The U.S. is the most incarcerated country in the world. The past 40 years of criminal justice policy have yielded crowded prisons and broken lives. The sentences have gotten longer and harsher, and too often we’ve chosen criminalization and incarceration over investment in our communities and human development. As a result of these policies, nearly 1 in 3 Americans have a criminal record that shows up on a routine background check.
Workers remain the backbone of our nation, but for the about 70 million Americans with a criminal record, finding employment can be especially difficult. These individuals are required to check a box that immediately disqualifies them from consideration, before even an interview or a background check, permanently shutting them out of the workforce.
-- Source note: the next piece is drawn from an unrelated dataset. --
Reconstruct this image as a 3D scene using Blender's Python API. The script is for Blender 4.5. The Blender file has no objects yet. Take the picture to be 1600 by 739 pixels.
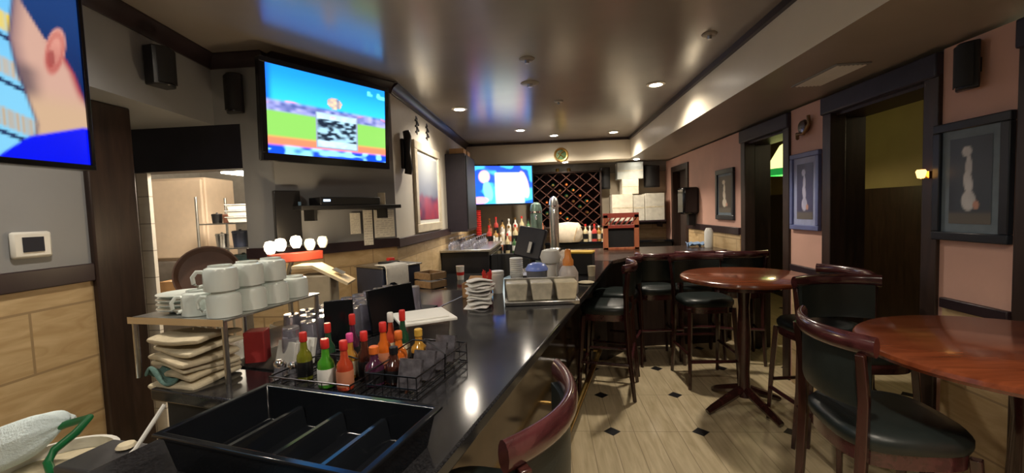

The “Ban the Box” campaign, led in large part by formerly incarcerated people and their families, aims to give people with criminal records a fair shot at a second chance.
For the majority of people who have contact with the criminal justice system, crime is not a first choice but a last option. We can change those options by asking employers to choose the best candidates based on job skills and qualifications, instead of tossing their applications because of past convictions.
Since I began the #FREEAMERICA campaign, I’ve heard firsthand from people in prisons, jails and juvenile detention centers about the barriers they face when they try to re-enter “the world.” When people with records try to access health care, apply for housing and jobs, or exercise their right to vote, they face wall after wall. The lifelong purgatory people with convictions face is a form of double jeopardy that never allows them or their families to finish serving their time. The inability of the formerly incarcerated to get a job after they have paid their debt perpetuates a cycle of crime and incarceration.
Between Oct. 30 and Nov. 2, the Department of Justice will release about 6,000 federal prison inmates in the largest one-time releases of prisoners in U.S. history. The inmates will be released as a result of changes implemented by the U.S. Sentencing Commission, which voted unanimously last July to retroactively apply amended sentencing guidelines. The changes in these sentencing guidelines could bring home another 46,000 drug offenders, nearly half of the 100,000 drug offenders in federal prison. These sentencing reforms go a long way towards ending discriminatory mandatory sentencing that for decades was the backbone of “War on Drugs.”
While I applaud President Barack Obama and the Department of Justice for this bold step toward ending mass incarceration, without a federal executive order banning the box, we leave those newly released and millions more with records little hope of ever truly re-entering and rebuilding themselves or their communities. If issued, millions of job opportunities would open up to those who have served their time and inspire the private sector to follow suit.
No talk about reducing prison populations makes sense without plans to reintegrate the millions of people caught in a cycle where true transformation remains just out of reach. That’s why I’m joining families across America in asking President Obama to use an executive order to clear the path to re-entry immediately; and for Congress to include a permanent fix in the bi-partisan bill being discussed now. Prohibiting people from a fair shot at jobs, housing, education and civic participation means a weaker society for us all.